Auch hier entbehrt die Beschwerde einer prozessordnungsgemäßen Ausführung. Sie legt nämlich nicht dar, weshalb indiziert gewesen sein soll, dass (ex ante betrachtet) der angestrebte Erfolg mit den zum Einsatz gebrachten Mitteln (den Überredungsversuchen) unter keinen wie immer gearteten Umständen hätte erreicht werden können und die Tatausführung nicht bloß an den Unzulänglichkeiten (auf Seiten des Täters oder des Opfers) im konkreten Fall gescheitert ist (Hager/Massauer, WK² §§ 15, 16 Rz 82, 92).

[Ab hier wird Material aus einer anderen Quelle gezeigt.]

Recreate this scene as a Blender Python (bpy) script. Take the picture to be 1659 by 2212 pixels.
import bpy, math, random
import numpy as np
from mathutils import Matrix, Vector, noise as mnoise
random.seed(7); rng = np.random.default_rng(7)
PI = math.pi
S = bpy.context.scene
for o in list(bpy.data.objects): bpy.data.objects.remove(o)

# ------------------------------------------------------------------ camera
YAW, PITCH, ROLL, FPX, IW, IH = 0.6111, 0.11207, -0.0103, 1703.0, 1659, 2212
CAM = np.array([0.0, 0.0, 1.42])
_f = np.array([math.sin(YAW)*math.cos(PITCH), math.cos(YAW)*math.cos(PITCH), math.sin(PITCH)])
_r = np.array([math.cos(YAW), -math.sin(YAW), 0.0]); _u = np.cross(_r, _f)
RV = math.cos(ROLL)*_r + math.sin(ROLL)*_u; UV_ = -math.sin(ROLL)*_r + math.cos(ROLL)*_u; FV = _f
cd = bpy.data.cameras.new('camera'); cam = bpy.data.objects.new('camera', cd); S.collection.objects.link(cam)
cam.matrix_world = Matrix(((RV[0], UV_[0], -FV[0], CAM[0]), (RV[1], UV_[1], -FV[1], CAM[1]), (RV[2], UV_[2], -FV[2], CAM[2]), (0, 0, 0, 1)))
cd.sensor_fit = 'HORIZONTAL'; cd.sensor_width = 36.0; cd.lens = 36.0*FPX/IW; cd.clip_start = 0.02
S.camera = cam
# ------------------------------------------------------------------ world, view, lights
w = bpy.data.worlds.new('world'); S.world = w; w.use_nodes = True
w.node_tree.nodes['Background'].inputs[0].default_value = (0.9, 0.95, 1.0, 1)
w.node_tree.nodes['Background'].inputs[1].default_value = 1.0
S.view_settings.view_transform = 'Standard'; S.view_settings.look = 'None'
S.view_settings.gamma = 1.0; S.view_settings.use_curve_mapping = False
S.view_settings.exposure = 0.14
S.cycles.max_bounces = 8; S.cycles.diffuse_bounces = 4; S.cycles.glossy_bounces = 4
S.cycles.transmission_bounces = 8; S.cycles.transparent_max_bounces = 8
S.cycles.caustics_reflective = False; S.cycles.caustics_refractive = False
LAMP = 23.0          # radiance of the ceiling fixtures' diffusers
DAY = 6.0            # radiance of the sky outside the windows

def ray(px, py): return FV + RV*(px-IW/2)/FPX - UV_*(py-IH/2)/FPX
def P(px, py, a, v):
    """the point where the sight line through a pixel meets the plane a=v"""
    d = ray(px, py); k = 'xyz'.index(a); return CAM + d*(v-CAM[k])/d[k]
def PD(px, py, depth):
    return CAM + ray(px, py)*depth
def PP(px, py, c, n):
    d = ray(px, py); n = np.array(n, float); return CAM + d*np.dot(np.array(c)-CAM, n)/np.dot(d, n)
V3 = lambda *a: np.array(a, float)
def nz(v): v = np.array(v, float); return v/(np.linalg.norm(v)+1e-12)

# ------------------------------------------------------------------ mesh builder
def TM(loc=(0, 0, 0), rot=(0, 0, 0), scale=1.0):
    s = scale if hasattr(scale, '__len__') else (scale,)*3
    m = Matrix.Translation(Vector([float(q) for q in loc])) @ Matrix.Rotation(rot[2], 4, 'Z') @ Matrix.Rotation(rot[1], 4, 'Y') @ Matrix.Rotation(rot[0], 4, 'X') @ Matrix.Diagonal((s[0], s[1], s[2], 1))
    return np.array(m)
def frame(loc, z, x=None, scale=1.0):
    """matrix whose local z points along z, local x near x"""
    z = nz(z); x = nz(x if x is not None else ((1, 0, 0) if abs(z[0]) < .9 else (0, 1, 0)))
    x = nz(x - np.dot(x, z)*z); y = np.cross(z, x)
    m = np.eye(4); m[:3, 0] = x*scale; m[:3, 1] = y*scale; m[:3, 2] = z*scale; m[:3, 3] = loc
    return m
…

Die Nichtigkeitsbeschwerde - die trotz umfassenden Aufhebungsantrages keine deutliche und bestimmte Bezeichnung von Nichtigkeitsgründen zu den weiteren Schuldspruchpunkten enthält - war demnach schon bei der nichtöffentlichen Beratung sofort zurückzuweisen (§ 285d StPO), sodass zur Entscheidung über die Berufung des Angeklagten (wegen des Ausspruchs über die Strafe) und seine Beschwerde das Oberlandesgericht Linz zuständig ist (§ 285i StPO). Die Kostenentscheidung gründet sich auf § 390a Abs 1 StPO.